▶ **Written instruction**:
Would you copy out the whole listing exactly as given?

====

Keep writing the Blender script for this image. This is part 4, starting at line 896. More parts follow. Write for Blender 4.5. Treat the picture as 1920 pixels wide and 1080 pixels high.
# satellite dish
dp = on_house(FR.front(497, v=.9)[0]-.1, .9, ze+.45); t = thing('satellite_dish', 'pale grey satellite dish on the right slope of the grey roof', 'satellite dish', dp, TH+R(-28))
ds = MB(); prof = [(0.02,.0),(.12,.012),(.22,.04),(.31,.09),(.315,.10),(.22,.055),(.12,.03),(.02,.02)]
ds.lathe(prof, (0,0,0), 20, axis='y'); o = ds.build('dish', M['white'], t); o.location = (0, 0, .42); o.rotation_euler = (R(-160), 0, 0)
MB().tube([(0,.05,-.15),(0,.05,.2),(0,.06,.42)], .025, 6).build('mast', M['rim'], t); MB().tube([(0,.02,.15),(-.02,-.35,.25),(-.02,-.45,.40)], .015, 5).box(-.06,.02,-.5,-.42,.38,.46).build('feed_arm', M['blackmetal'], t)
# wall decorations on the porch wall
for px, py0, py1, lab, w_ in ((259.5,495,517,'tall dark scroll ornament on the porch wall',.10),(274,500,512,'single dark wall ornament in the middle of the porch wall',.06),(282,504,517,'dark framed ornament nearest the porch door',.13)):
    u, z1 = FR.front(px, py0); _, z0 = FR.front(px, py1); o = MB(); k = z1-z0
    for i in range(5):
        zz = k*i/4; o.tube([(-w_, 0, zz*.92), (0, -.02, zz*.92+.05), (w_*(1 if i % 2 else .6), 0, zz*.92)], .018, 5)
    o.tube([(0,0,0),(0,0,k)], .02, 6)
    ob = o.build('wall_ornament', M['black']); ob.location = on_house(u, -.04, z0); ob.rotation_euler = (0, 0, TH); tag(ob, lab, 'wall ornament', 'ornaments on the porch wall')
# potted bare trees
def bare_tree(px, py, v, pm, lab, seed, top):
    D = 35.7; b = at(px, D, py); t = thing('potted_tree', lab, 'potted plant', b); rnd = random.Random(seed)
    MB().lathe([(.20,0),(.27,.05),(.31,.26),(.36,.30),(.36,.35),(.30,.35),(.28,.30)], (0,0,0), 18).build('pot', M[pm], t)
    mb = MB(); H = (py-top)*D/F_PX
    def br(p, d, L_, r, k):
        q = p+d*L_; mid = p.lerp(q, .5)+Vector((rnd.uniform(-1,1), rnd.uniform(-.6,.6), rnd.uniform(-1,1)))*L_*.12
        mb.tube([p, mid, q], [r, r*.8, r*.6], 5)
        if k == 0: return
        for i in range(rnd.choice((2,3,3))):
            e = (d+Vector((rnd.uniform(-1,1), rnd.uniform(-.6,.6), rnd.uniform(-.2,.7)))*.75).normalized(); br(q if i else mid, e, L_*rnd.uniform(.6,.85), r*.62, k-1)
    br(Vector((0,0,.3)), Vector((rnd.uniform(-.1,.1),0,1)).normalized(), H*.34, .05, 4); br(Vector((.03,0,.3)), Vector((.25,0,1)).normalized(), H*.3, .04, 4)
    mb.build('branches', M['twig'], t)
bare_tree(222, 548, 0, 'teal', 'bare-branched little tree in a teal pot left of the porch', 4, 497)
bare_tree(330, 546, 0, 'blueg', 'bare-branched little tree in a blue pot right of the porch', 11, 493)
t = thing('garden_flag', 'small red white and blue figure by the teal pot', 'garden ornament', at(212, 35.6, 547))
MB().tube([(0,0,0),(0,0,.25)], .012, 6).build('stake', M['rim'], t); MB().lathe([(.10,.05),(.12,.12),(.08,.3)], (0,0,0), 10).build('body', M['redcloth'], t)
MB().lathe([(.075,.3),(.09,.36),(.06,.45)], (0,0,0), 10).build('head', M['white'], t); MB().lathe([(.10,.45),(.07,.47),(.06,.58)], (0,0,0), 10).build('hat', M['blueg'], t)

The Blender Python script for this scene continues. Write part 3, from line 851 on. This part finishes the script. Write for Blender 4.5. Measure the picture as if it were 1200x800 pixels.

====

▶ **Result**:
Keep writing the Blender script for this image. This is part 4, starting at line 896. More parts follow. Write for Blender 4.5. Treat the picture as 1920 pixels wide and 1080 pixels high.
# satellite dish
dp = on_house(FR.front(497, v=.9)[0]-.1, .9, ze+.45); t = thing('satellite_dish', 'pale grey satellite dish on the right slope of the grey roof', 'satellite dish', dp, TH+R(-28))
ds = MB(); prof = [(0.02,.0),(.12,.012),(.22,.04),(.31,.09),(.315,.10),(.22,.055),(.12,.03),(.02,.02)]
ds.lathe(prof, (0,0,0), 20, axis='y'); o = ds.build('dish', M['white'], t); o.location = (0, 0, .42); o.rotation_euler = (R(-160), 0, 0)
MB().tube([(0,.05,-.15),(0,.05,.2),(0,.06,.42)], .025, 6).build('mast', M['rim'], t); MB().tube([(0,.02,.15),(-.02,-.35,.25),(-.02,-.45,.40)], .015, 5).box(-.06,.02,-.5,-.42,.38,.46).build('feed_arm', M['blackmetal'], t)
# wall decorations on the porch wall
for px, py0, py1, lab, w_ in ((259.5,495,517,'tall dark scroll ornament on the porch wall',.10),(274,500,512,'single dark wall ornament in the middle of the porch wall',.06),(282,504,517,'dark framed ornament nearest the porch door',.13)):
    u, z1 = FR.front(px, py0); _, z0 = FR.front(px, py1); o = MB(); k = z1-z0
    for i in range(5):
        zz = k*i/4; o.tube([(-w_, 0, zz*.92), (0, -.02, zz*.92+.05), (w_*(1 if i % 2 else .6), 0, zz*.92)], .018, 5)
    o.tube([(0,0,0),(0,0,k)], .02, 6)
    ob = o.build('wall_ornament', M['black']); ob.location = on_house(u, -.04, z0); ob.rotation_euler = (0, 0, TH); tag(ob, lab, 'wall ornament', 'ornaments on the porch wall')
# potted bare trees
def bare_tree(px, py, v, pm, lab, seed, top):
    D = 35.7; b = at(px, D, py); t = thing('potted_tree', lab, 'potted plant', b); rnd = random.Random(seed)
    MB().lathe([(.20,0),(.27,.05),(.31,.26),(.36,.30),(.36,.35),(.30,.35),(.28,.30)], (0,0,0), 18).build('pot', M[pm], t)
    mb = MB(); H = (py-top)*D/F_PX
    def br(p, d, L_, r, k):
        q = p+d*L_; mid = p.lerp(q, .5)+Vector((rnd.uniform(-1,1), rnd.uniform(-.6,.6), rnd.uniform(-1,1)))*L_*.12
        mb.tube([p, mid, q], [r, r*.8, r*.6], 5)
        if k == 0: return
        for i in range(rnd.choice((2,3,3))):
            e = (d+Vector((rnd.uniform(-1,1), rnd.uniform(-.6,.6), rnd.uniform(-.2,.7)))*.75).normalized(); br(q if i else mid, e, L_*rnd.uniform(.6,.85), r*.62, k-1)
    br(Vector((0,0,.3)), Vector((rnd.uniform(-.1,.1),0,1)).normalized(), H*.34, .05, 4); br(Vector((.03,0,.3)), Vector((.25,0,1)).normalized(), H*.3, .04, 4)
    mb.build('branches', M['twig'], t)
bare_tree(222, 548, 0, 'teal', 'bare-branched little tree in a teal pot left of the porch', 4, 497)
bare_tree(330, 546, 0, 'blueg', 'bare-branched little tree in a blue pot right of the porch', 11, 493)
t = thing('garden_flag', 'small red white and blue figure by the teal pot', 'garden ornament', at(212, 35.6, 547))
MB().tube([(0,0,0),(0,0,.25)], .012, 6).build('stake', M['rim'], t); MB().lathe([(.10,.05),(.12,.12),(.08,.3)], (0,0,0), 10).build('body', M['redcloth'], t)
MB().lathe([(.075,.3),(.09,.36),(.06,.45)], (0,0,0), 10).build('head', M['white'], t); MB().lathe([(.10,.45),(.07,.47),(.06,.58)], (0,0,0), 10).build('hat', M['blueg'], t)

The Blender Python script for this scene continues. Write part 3, from line 851 on. This part finishes the script. Write for Blender 4.5. Measure the picture as if it were 1200x800 pixels.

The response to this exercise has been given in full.